More stories related to New York Auto Show NEW YORK – Mercedes-Benz promises it eventually will add a diesel version of its forthcoming R-Class cross/utility vehicle alongside gasoline versions in the U.S.

The R-Class hits the U.S. in October with a 3.5L V-6 and a 5.0L V-8, capable of 268 hp and 302 hp, respectively. A 3.2L diesel engine will be available in Europe from launch, and could be available in the U.S. as soon as 2006, Paul Halata, president and CEO of Mercedes-Benz U.S.A. Inc., tells Ward’s.

R-Class production is based in Vance, AL, alongside the M-Class CUV, which goes on sale this week.

Mercedes unveils the all-wheel-drive 6-seater at the auto show here, assuring a sub-$50,000 price tag. The R-Class is 1-in. (2.5 cm) longer than the fullsize S-Class sedan.

Mercedes R-Class

The auto maker declines to give volume projections for the R-Class, but believes the timing to launch the R-Class in the U.S. is perfect, as demand for big-engine trucks and SUVs seems to be softening, Halata says.

The R-Class has a standard 7-speed automatic transmission, which brings a 4% fuel-economy gain to the package.

“Our engines are very efficient engines, so for us this (softening) has not become an issue,” Halata says.

“We strongly believe there’s a market (for diesels in the U.S.), but remember we only can market the car in 45 states,” Halata adds, referring to the coalition of “Green States” – including New York and California – where Mercedes diesels don’t meet regulations.

He says the E-Class’s 3.2L I-6 turbodiesel is selling well in 45 states, but the auto maker has chosen to hold off on an R-Class diesel until a later date.

“We get a lot of negative feedback not selling the car in California,” Halata says.

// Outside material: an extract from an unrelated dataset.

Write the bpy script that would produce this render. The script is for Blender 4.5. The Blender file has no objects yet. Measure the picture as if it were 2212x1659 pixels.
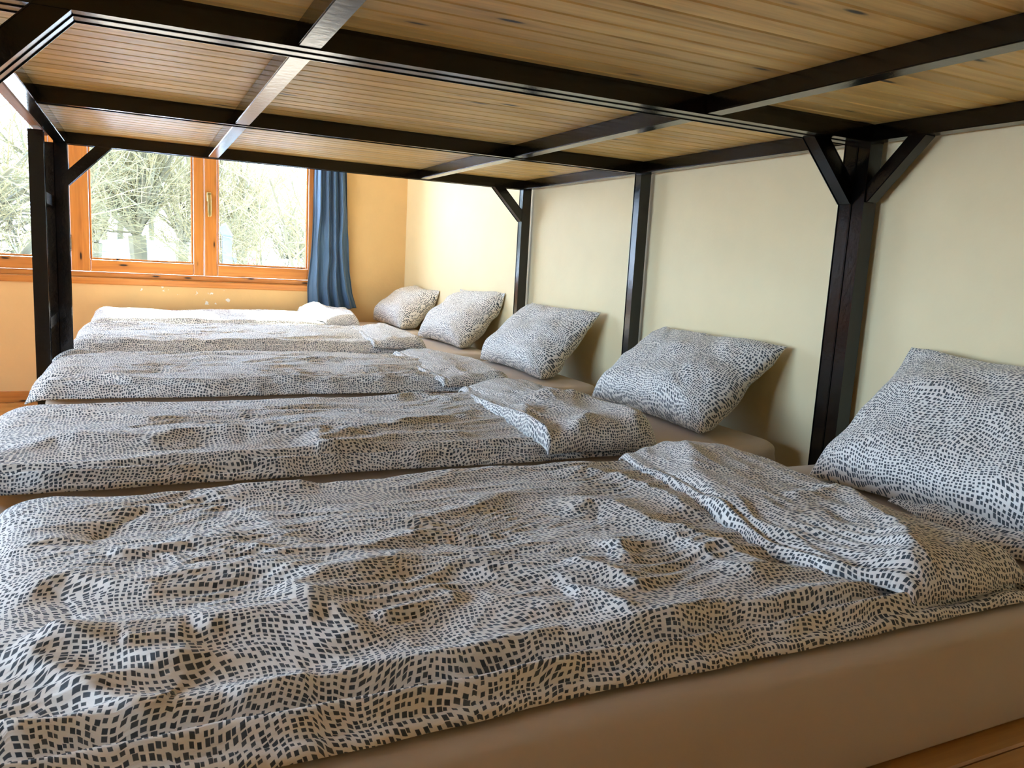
import bpy, bmesh, math, random
import numpy as np
from mathutils import Matrix, Vector

# ---------------------------------------------------------------- camera, sky, sun, exposure
EYE = 1.03                      # eye height above the room floor
scene = bpy.context.scene
COL = scene.collection
cd = bpy.data.cameras.new('camera'); cam = bpy.data.objects.new('camera', cd); COL.objects.link(cam)
cd.sensor_fit = 'HORIZONTAL'; cd.sensor_width = 36.0; cd.lens = 1687.96/2212*36.0
cd.clip_start = 0.02; cd.clip_end = 400
yaw, pitch, roll = 0.4481, 0.1530, 0.0558
F = Vector((math.sin(yaw)*math.cos(pitch), math.cos(yaw)*math.cos(pitch), -math.sin(pitch)))
R0 = Vector((math.cos(yaw), -math.sin(yaw), 0)); U0 = R0.cross(F)
Rr = R0*math.cos(roll)+U0*math.sin(roll); Ur = -R0*math.sin(roll)+U0*math.cos(roll)
cam.matrix_world = Matrix(((Rr.x, Ur.x, -F.x, 0), (Rr.y, Ur.y, -F.y, 0), (Rr.z, Ur.z, -F.z, EYE), (0, 0, 0, 1)))
scene.camera = cam

world = bpy.data.worlds.new('sky'); scene.world = world; world.use_nodes = True
nt = world.node_tree; nt.nodes.clear()
SKY = 2.9
tc = nt.nodes.new('ShaderNodeTexCoord'); sp = nt.nodes.new('ShaderNodeSeparateXYZ')
cr = nt.nodes.new('ShaderNodeValToRGB'); bg = nt.nodes.new('ShaderNodeBackground'); ow = nt.nodes.new('ShaderNodeOutputWorld')
nt.links.new(tc.outputs['Generated'], sp.inputs[0]); nt.links.new(sp.outputs['Z'], cr.inputs['Fac'])
cr.color_ramp.elements[0].position = 0.0; cr.color_ramp.elements[0].color = (0.56, 0.73, 0.96, 1)
cr.color_ramp.elements[1].position = 1.0; cr.color_ramp.elements[1].color = (0.12, 0.26, 0.55, 1)
e = cr.color_ramp.elements.new(0.18); e.color = (0.36, 0.54, 0.82, 1)
nt.links.new(cr.outputs[0], bg.inputs['Color']); bg.inputs['Strength'].default_value = SKY
nt.links.new(bg.outputs[0], ow.inputs[0])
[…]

Stricter Tier II Bin 5 regulations are coming in 2007, which will provide more uniformity and long-term structure to regulatory standards. Many auto makers, including diesel juggernaut Volkswagen AG, are holding off on introducing new diesels until the rules take hold.

But Mercedes may not wait. Halata says the diesel R-Class could come in the first full year of production.

The R-Class plays in a CUV segment that is flourishing in the U.S., up 12.5% vs. like-2004. However, mid-luxury CUVs are slumping, posting a 22% deficit through the first two months.